▶ **Short problem**: What is needed is an exact copy of the lines from the one containing "Write part 4" to the one containing "clump('bottom-edge clump beneath", both lines included, and no other lines.

= = =

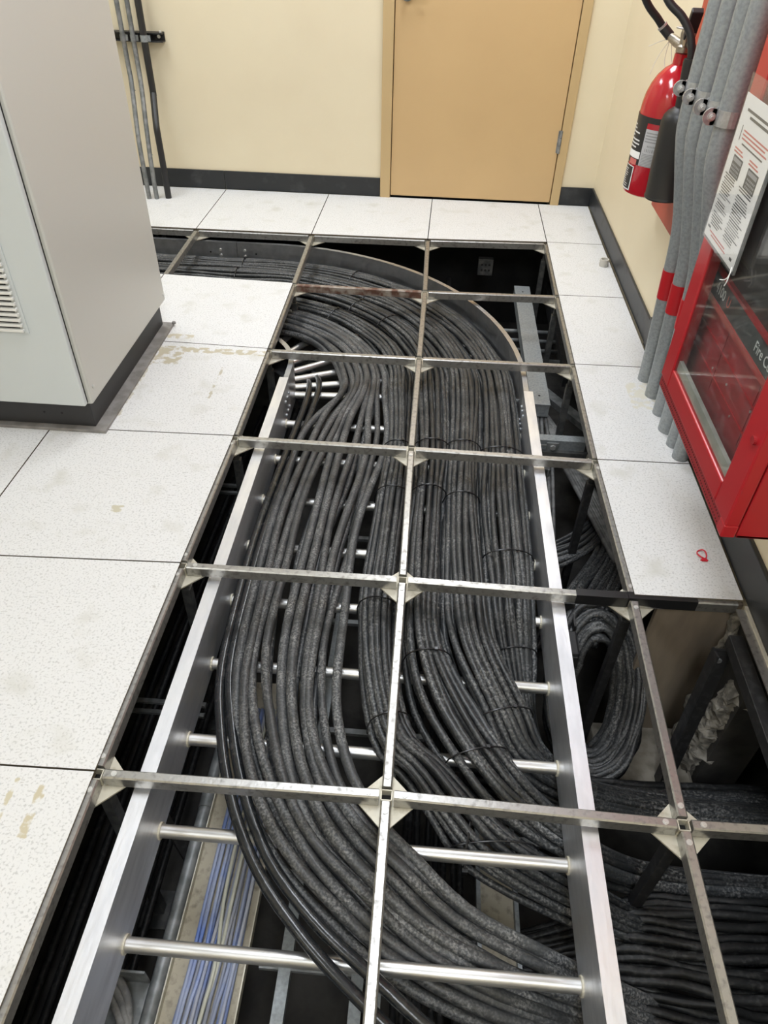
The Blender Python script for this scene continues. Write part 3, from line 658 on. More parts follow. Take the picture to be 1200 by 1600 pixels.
for k in range(6):
    x = 1.075 + .016 * k; rnd = random.Random(k)
    cable(spline([(x, 1.90, -.27), (x + rnd.uniform(-.008, .008), 1.78, -.285), (x + rnd.uniform(-.01, .01), 1.66, -.29), (x, 1.5, -.31), (x - .01, 1.2, -.40)], 22), .0075, 'cablegr', '%s grey cable from the left coming out below the steel duct' % ORD[k], 'grey cables below the duct')

# ------------------------------------------------------------------ steelwork at right below the floor
du = thing('duct', 'galvanized steel wireway lying beside the curved tray elbow', 'duct', (1.12, 2.4, -0.26))
MB().box((1.083, 1.85, -0.262), (1.160, 3.00, -0.205)).build('duct_body', M['galv'], du, bevel=0.002)
MB().box((1.081, 1.848, -0.207), (1.162, 3.002, -0.2)).build('duct_cover', M['galv'], du, bevel=0.001)
for py in (2.93, 1.915): MB().disc((1.121, py, -0.2005), (0, 0, 1), 0.005, 0.001, 8).build('hole', M['dark'], du)
un = thing('strut_bar', 'grey slotted strut bar across the pit beside the right tray rail', 'strut', (1.17, 1.6, -0.25))
MB().box((1.05, 1.597, -0.206), (1.275, 1.636, -0.202)).box((1.05, 1.597, -0.245), (1.275, 1.600, -0.206)).box((1.05, 1.633, -0.245), (1.275, 1.636, -0.206)).build('strut_body', M['galv'], un)
MB().box((1.06, 1.5955, -0.228), (1.13, 1.5968, -0.222)).box((1.16, 1.5955, -0.235), (1.163, 1.5968, -0.212)).build('slot', M['chrome'], un)
MB().box((1.125, 1.590, -0.252), (1.172, 1.597, -0.21)).build('clamp_plate', M['galvd'], un, bevel=0.002)
MB().disc((1.15, 1.59, -0.228), (0, -1, 0), 0.011, 0.008, 6).build('bolt', M['chrome'], un)
MB().box((1.06, 1.58, -0.27), (1.285, 1.597, -0.246)).build('lower_flange', M['post'], un)
hn = thing('strut_hanger', 'dark steel strut standing below the slotted strut bar', 'strut', (1.1, 1.5, SUB))
MB().box((1.085, 1.50, SUB), (1.14, 1.54, -0.27)).build('post', M['post'], hn, bevel=0.002)
MB().box((1.13, 1.497, SUB), (1.136, 1.5, -0.27)).build('slot', M['galvd'], hn)
MB().disc((1.105, 1.5, -0.285), (0, -1, 0), 0.01, 0.008, 6).build('bolt', M['chrome'], hn)
MB().box((1.06, 1.34, -0.36), (1.145, 1.48, -0.355)).box((1.06, 1.34, -0.45), (1.065, 1.48, -0.36)).build('shelf_plate', M['galvd'], hn)
bx = thing('junction_box', 'small black junction box against the outside of the right tray rail', 'box', (1.11, .66, -.32))
MB().box((1.055, .60, -.315), (1.135, .69, -.245)).build('box_body', M['black'], bx, bevel=0.008)
MB().box((1.060, .594, -.305), (1.130, .602, -.255)).build('box_lid', M['labelb'], bx, bevel=0.003)
ab = thing('angle_bracket', 'black angle bracket behind the junction box beside the tray', 'bracket', (1.1, .77, -.4))
MB().box((1.06, .77, -.36), (1.135, .78, -.22)).box((1.128, .70, -.36), (1.135, .77, -.24)).build('bracket_plate', M['postb'], ab)
wbk = thing('pale_bracket', 'pale flat bracket below the grey cables at the right tile edge', 'bracket', (1.24, 1.9, -.40))
MB().bar((1.16, 1.98, -.42), (1.34, 1.78, -.42), .07, .006).build('bracket_plate', M['plate'], wbk)
MB().disc((1.29, 1.84, -.417), (0, 0, 1), .008, .006, 6).build('bolt', M['chrome'], wbk)
gs = thing('slanted_channel', 'dim grey channel slanting under the right tiles by the duct', 'channel', (1.25, 2.2, -.45))
MB().bar((1.12, 2.45, -.42), (1.40, 2.0, -.42), .05, .03).build('channel', M['galvd'], gs)
lt = thing('lower_ladder', 'dark lower ladder rack crossing behind the tray elbow', 'cable tray', (1.0, 2.6, -.42))
for yy_ in (2.46, 2.56, 2.66, 2.76): MB().tube([(.75, yy_, -.34), (1.3, yy_, -.34)], .011, 8).build('rung', M['galvd'], lt, smooth=True)
for xx in (.74, 1.30): MB().box((xx - .012, 2.3, -.38), (xx + .012, 3.3, -.30)).build('side_rail', M['postb'], lt)
ob = thing('outlet_box', 'small punched steel outlet box behind the tray elbow', 'box', (.93, 3.2, -.2))
MB().box((.89, 3.16, -.22), (.97, 3.20, -.13)).build('box_body', M['post'], ob, bevel=.002)
for dx in (0, .02, .04):
    for dz in (0, .03): MB().disc((.91 + dx, 3.16, -.19 + dz), (0, -1, 0), .006, .001, 8).build('hole', M['dark'], ob)

# ------------------------------------------------------------------ lower level under the tray (front left)
LZ = -0.43
bt = thing('beige_channel', 'dusty beige channel tray holding blue network cables below the rungs', 'channel', (.235, -.3, LZ))
MB().box((.152, -1.6, LZ - .006), (.318, .55, LZ)).build('channel_base', M['beige'], bt)
MB().box((.150, -1.6, LZ - .006), (.153, .55, LZ + .022)).build('channel_lip', M['plate'], bt)
MB().box((.317, -1.6, LZ - .006), (.320, .55, LZ + .022)).build('channel_lip', M['plate'], bt)
pp = thing('grey_pipe', 'grey conduit pipe along the left side of the beige channel', 'pipe', (.135, -.3, LZ))
MB().tube([(.133, -1.6, LZ + .012), (.133, .14, LZ + .012)], .0165, 14).tube([(.133, .14, LZ + .012), (.133, .18, LZ + .012)], .0185, 14).tube([(.133, .18, LZ + .012), (.133, .9, LZ + .012)], .0165, 14).build('pipe_body', M['galvd'], pp, smooth=True, auto=True)
order = list(range(19)); CL = {3: 'blue', 8: 'blue', 0: 'blue', 1: 'blue', 5: 'blue', 12: 'bluegr', 16: 'blue'}
for k in range(19):
    rnd = random.Random(500 + k); t = k / 18; white = k in (9, 12)
    xs = [.187 + .105 * t + (rnd.uniform(-.006, .006) if q in (1, 2, 3) else 0) * (2.2 if white else 1) for q in range(5)]
    zz = LZ + .006 + (.006 if k % 2 else 0) + (.008 if white else 0)
    P = [(xs[0] - .006, -1.5, zz), (xs[1] - .004, -.45, zz + .003), (xs[2], -.22, zz), (xs[3] + .004, -.02, zz + .003), (xs[4] + .006, .45, zz)]
    cm = 'white' if white else CL.get(k, ('blue', 'bluegr', 'bluegr')[k % 3])
    cable(spline(P, 24), .0046, cm, '%s network cable from the left in the beige channel, %s' % (ORD[k], {'white': 'off-white', 'blue': 'blue', 'bluegr': 'grey-blue'}[cm]), 'network cables in the beige channel', 7)
ll = thing('lower_ladder', 'narrow flat-bar ladder rack under the middle of the tray', 'cable tray', (.51, -.2, -.43))
for xx in (.408, .612): MB().box((xx - .0135, -1.6, -.43), (xx + .0135, 1.6, -.40)).build('side_rail', M['galv'], ll)
for q in range(-5, 7): MB().box((.35, .391 + .2 * q - .008, -.415), (.70, .391 + .2 * q + .008, -.402)).build('rung', M['galvd'], ll)
fb = tag(MB().box((.558, -1.6, -.41), (.585, -.10, -.395)).build('flat_bar', M['galv'], None), 'flat steel bar beside the narrow ladder rack under the centre stringer', 'bar')
tc = thing('tan_channel', 'tan dusty channel with bright lips under the tray near the right rail', 'channel', (.88, -.3, -.43))
MB().box((.845, -1.6, -.434), (.935, .16, -.43)).build('channel_base', M['beige'], tc)
for xx in (.845, .935): MB().box((xx - .006, -1.6, -.434), (xx + .004, .16, -.41)).build('channel_lip', M['galv'], tc)
for k in range(8):
    x = .655 + .022 * k; rnd = random.Random(k + 40)
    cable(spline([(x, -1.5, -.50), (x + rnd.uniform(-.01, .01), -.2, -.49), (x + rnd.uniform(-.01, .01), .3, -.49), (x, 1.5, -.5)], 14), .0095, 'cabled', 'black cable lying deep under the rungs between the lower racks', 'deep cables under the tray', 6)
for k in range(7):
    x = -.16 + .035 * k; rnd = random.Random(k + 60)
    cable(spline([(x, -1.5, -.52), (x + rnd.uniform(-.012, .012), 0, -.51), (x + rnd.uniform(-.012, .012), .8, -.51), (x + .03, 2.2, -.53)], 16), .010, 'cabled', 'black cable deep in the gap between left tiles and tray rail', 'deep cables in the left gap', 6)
lr = thing('lower_rack', 'dim ladder rack deep in the gap left of the tray', 'cable tray', (-.1, .4, -.43))
for q in (0, 2): MB().box((-.30, .43 + .5 * q, -.405), (.06, .443 + .5 * q, -.395)).box((-.30, .405 + .5 * q, -.42), (.06, .417 + .5 * q, -.41)).build('rung', M['galvd'], lr)
MB().box((-.31, -1.6, -.44), (-.29, 2.2, -.39)).build('side_rail', M['postb'], lr)
dg = thing('diagonal_strut', 'black diagonal strut below the left tray rail', 'strut', (.08, .03, -.6))
MB().bar((.035, .10, -.35), (.125, .03, -.62), .022, .022).build('strut_body', M['postb'], dg)
ub = thing('u_bracket', 'thin grey bracket plate with a rounded corner below the left rail', 'bracket', (.08, -.3, -.42))
MB().box((.04, -.262, -.42), (.115, -.256, -.355)).box((.04, -.40, -.422), (.115, -.256, -.418)).build('bracket_plate', M['galvd'], ub, bevel=.002)
MB().tube([(.05, -.36, -.40), (.075, -.362, -.395), (.085, -.39, -.395)], .006, 8).build('clip', M['galv'], ub)
for k in range(3):
    cable(spline([(.00, -.24 - .02 * k, -.40), (.05, -.265 - .02 * k, -.385), (.09, -.31 - .02 * k, -.38), (.105, -.40, -.39), (.11, -.8, -.40)], 20), .009, 'cablegr', '%s curved grey cable from the bracket below the left rail' % ORD[k], 'grey cables under the left rail')
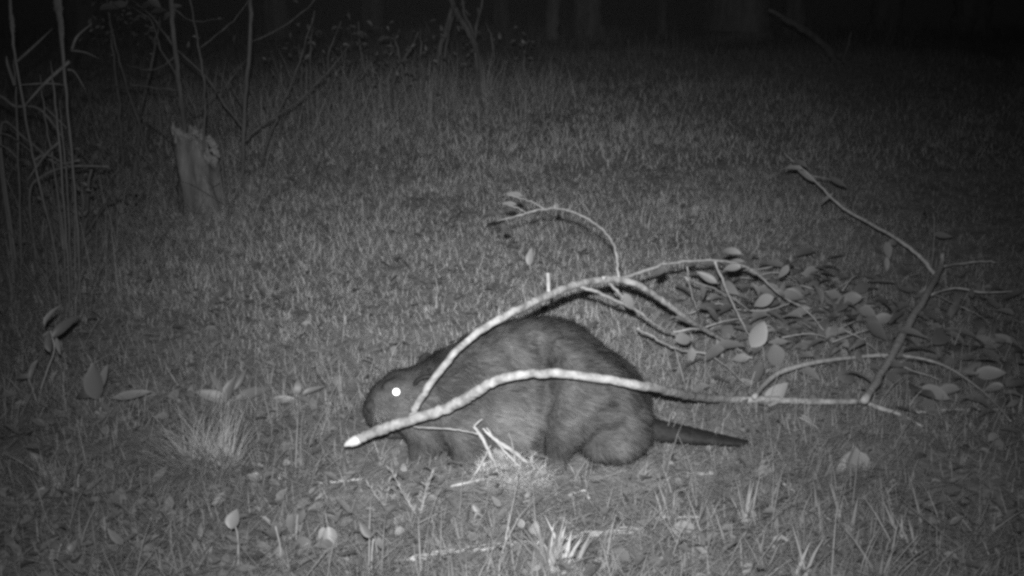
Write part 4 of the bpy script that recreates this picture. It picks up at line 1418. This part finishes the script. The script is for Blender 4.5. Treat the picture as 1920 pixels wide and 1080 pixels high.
clump('spray of stiff blades between the sparse clump and the fan of broad blades', 1430, 1080, 12, 90, 0.4, 5, 57, -1.57, 2.8, 'blade', (0.4, 1.0), 0.3)
clump('upright pair of stout blades under the broken clump', 1590, 1000, 6, 100, 0.2, 9, 58, 1.5, 2.0, 'blade', (0.4, 0.8), 0.2)
clump('bottom-edge clump beneath the long splayed fan', 1650, 1100, 14, 120, 0.35, 6, 59, -1.57, 2.8, 'blade', (0.3, 0.8), 0.4)


# ------------------------------------------------------------------ broad-leaved low plants
def leafy_plant(label, px, py, lvs, stem_rows, cat='seedling', name='seedling', mat='leaf_low', Yo=0.0, kind='ovate', group=None):
    g = G(px, py)
    Y = g.y + Yo
    root = thing(name, label, cat, g, group)
    rows = [(g.x, g.y, g.z - 0.01, 0.0022)] + [(*P(a, b, Y), 0.0017) for a, b in stem_rows]
    V, F = tube(rows, 6, 4, 0.05, px)
    part('stem', V, F, M['bark_twig'], root)
    for a in lvs:
        leaf_px(root, a[0], a[1], Y + (a[4] if len(a) > 4 else 0), a[2], a[3], random.uniform(-0.25, 0.35), a[5] if len(a) > 5 else kind, mat, random.uniform(-0.4, 0.4))
    return root


leafy_plant('seedling with one big pale heart-shaped leaf split down its fold, near the bottom edge', 607, 1040, [(620, 1010, 46, 285, -0.01, 'heart'), (604, 1006, 34, 262, 0.01, 'ovate')], [(612, 1015), (615, 992)], mat='leaf_pale')
leafy_plant('seedling with a long hanging pointed leaf, left of the split heart leaf', 522, 1062, [(518, 1000, 52, 270), (527, 1042, 40, 285)], [(526, 1030), (516, 985)])
leafy_plant('seedling with one wide leaf lying over, below the two upright leaves', 540, 1050, [(563, 1024, 46, 200, 0, 'round')], [(552, 1040), (578, 1018)])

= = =

▶ **Reply to the task**:
Write part 4 of the bpy script that recreates this picture. It picks up at line 1418. This part finishes the script. The script is for Blender 4.5. Treat the picture as 1920 pixels wide and 1080 pixels high.
clump('spray of stiff blades between the sparse clump and the fan of broad blades', 1430, 1080, 12, 90, 0.4, 5, 57, -1.57, 2.8, 'blade', (0.4, 1.0), 0.3)
clump('upright pair of stout blades under the broken clump', 1590, 1000, 6, 100, 0.2, 9, 58, 1.5, 2.0, 'blade', (0.4, 0.8), 0.2)
clump('bottom-edge clump beneath the long splayed fan', 1650, 1100, 14, 120, 0.35, 6, 59, -1.57, 2.8, 'blade', (0.3, 0.8), 0.4)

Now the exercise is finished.